Once upon a time–August 20, 2022–Troy Calkins published a short novel called The Bound Soul, about an elven woman named Lura Syllana who tries to free her family from slavery in the mythical world of Aratheon. Sometime later–August 21–Calkins released The Damaged Soul, which introduces the Viking Bothvar Beorcolsson, who is on a quest for honor. Now comes BROKEN SOULS, which reprints the earlier books and adds to them. It is the first book (but not really, since parts have been published before) in a planned series called Seasons of the Cycles.
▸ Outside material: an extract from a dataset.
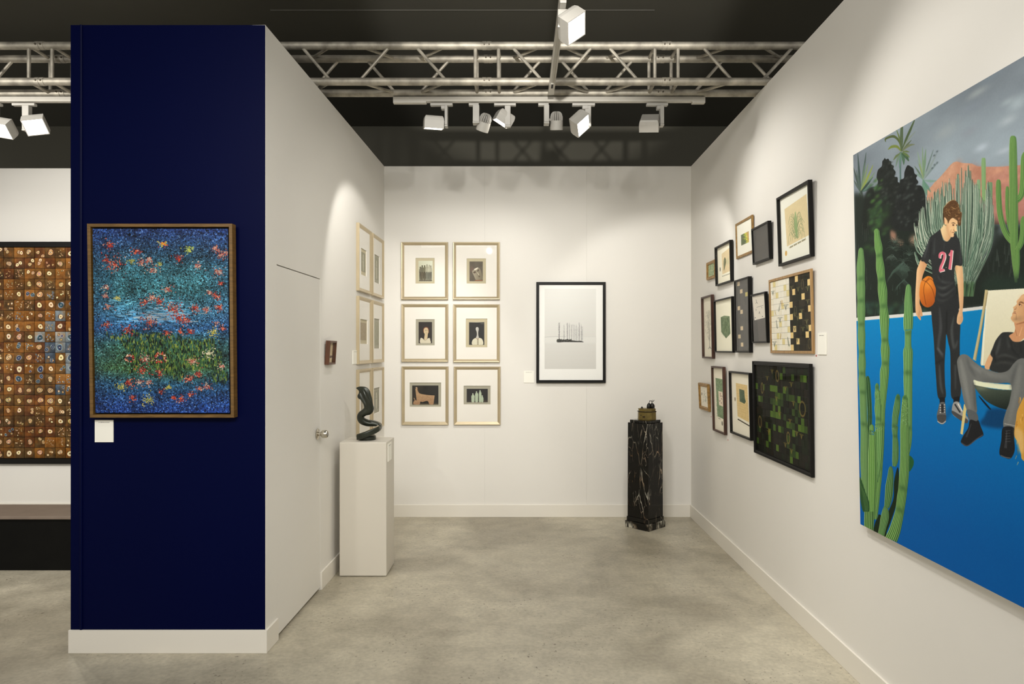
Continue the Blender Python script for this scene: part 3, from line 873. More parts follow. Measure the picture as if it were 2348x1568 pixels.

BROKEN SOULS (Book 1 of the Cycle Series) is high fantasy all the way. Inspired by Viking lore and epic fantasies, the book is a fascinating amalgam of action, adventure, and ideology. Calkins says his epic is “inspired by Viking culture, but it is in no way an accurate portrayal.” He should be glad that culture is in the public domain. Otherwise, characters like Teowulf, Thora, and the Jotnar Giants, and objects like the Sacred Hammer, could keep copyright lawyers busy until Ragnarok. And let’s hope the Tolkien estate doesn’t notice Arantheon’s orcs. Once readers get past these nitpicks, however, it’s smooth sailing. Calkins has clearly put a lot of time into world-building, which is the hardest step to writing fantasy, and the most crucial one. There are dozens of characters, all of whom feel like they belong, as well as vivid set pieces, gods and goddesses, economic practices, customs and rituals, and differing worldviews, such as when Bothvar meets a woman from another village who teaches him her people’s five core beliefs: kathikon (duty), honoris (honor), delictum (guilt), apolutrosis (redemption), and officium (service). The twin narrators, Lura and Bothvar, make for an interesting structure, and each is a study in contrasts: she is gorgeous but tough; he is warlike but introspective. There is also plenty of sex and violence, and while on the whole it doesn’t feel gratuitous, some scenes are troublesome, such as when Bothvar fails to stop a rape because “Thorkel is my brother, and [the victim] is not my slave.”
Troy Calkins’ BROKEN SOULS is a masterpiece of swords-and-sorcery that also has the complicated depth of modern literary fiction.